I don't think we can solve this problem either by banning all words that are offensive to someone hearing them. Nor can we solve it by allowing all words that are not offensive to the person speaking them. Neither one works because by the nature of different cultures, people will simply not be able to keep track of every word that every culture they come in contact with would consider offensive.
And yet it is a problem. So let's look at our goals: Neither side intends an insult, and our goal is to communicate clearly.
Both sides have to compromise here. If you are in the group that uses a word like "spastic" as a neutral descriptive term, and you discover that some people see it as an insult, you put it in your mental dictionary of things not to say to those particular people.

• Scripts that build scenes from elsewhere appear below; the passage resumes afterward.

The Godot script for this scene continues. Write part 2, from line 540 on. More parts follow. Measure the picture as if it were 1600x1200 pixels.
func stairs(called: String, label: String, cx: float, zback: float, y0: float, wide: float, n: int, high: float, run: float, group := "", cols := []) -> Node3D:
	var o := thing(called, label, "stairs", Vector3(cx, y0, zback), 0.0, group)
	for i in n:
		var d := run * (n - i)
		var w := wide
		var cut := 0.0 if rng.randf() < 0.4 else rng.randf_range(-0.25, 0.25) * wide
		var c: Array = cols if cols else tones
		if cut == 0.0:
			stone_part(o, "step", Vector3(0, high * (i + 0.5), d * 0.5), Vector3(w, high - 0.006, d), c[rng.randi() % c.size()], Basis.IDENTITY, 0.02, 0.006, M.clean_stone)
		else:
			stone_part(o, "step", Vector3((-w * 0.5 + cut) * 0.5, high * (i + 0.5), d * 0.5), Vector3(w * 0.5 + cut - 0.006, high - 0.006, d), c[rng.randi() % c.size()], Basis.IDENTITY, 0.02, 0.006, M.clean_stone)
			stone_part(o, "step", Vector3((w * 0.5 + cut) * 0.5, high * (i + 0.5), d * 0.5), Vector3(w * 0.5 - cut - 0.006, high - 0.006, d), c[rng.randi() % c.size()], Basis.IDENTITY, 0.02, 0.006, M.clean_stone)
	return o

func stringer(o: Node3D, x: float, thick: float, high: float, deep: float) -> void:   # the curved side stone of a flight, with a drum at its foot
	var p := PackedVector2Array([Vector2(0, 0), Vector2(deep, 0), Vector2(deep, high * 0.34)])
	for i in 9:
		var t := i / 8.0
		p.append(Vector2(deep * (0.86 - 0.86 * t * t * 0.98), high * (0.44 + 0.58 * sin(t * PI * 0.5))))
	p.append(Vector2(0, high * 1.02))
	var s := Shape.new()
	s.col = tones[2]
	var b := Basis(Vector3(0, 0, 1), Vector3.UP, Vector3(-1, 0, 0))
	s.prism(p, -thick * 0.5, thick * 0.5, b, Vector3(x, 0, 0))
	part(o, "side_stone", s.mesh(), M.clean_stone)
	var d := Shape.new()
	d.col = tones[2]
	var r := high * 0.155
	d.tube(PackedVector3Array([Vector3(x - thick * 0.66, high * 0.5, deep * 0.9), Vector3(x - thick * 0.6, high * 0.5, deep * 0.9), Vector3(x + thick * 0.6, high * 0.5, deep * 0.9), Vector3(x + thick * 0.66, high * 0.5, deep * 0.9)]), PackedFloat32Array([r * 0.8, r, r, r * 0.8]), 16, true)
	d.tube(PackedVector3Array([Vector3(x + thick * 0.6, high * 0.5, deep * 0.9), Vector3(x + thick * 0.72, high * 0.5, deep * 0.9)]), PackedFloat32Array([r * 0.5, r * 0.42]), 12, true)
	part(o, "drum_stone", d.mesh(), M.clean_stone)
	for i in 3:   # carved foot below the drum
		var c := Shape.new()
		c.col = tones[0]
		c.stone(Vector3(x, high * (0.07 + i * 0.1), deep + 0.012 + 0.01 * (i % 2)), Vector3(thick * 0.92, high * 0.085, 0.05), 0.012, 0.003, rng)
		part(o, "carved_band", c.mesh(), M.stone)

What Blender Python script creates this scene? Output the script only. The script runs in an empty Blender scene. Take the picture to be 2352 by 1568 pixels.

On the other hand, if you are in the group that sees "spastic" as an ablist slur, when you hear someone using it, you need to look at the context and see what that person's intent might be, asking them directly if you are unsure, and take their intended message into account.
If they did not mean it as a slur, then you can either let it pass, or you can inform them how you see that particular word--and I do mean inform, with the intent to educate rather than shame, because no one should have to be ashamed of an insult that was never intended to be one.
The critical point here is that both sides need to listen to each other. If they don't, unintended insults can turn into intended insults.
I'm autistic. I suck at social skills and I find, a lot of the time, that I've said something that insulted someone unintentionally. If they tell me that I have hurt them, I add it to my mental file of things not to say and go on. But I need to be told. It's just so frustrating when people keep it to themselves, expecting me to understand without being told that they have been insulted, and becoming angrier and angrier. If there's no communication, there can be no understanding. If you're not willing to try to understand the other person's perspective, then you will forever be butting heads and insulting each other by accident.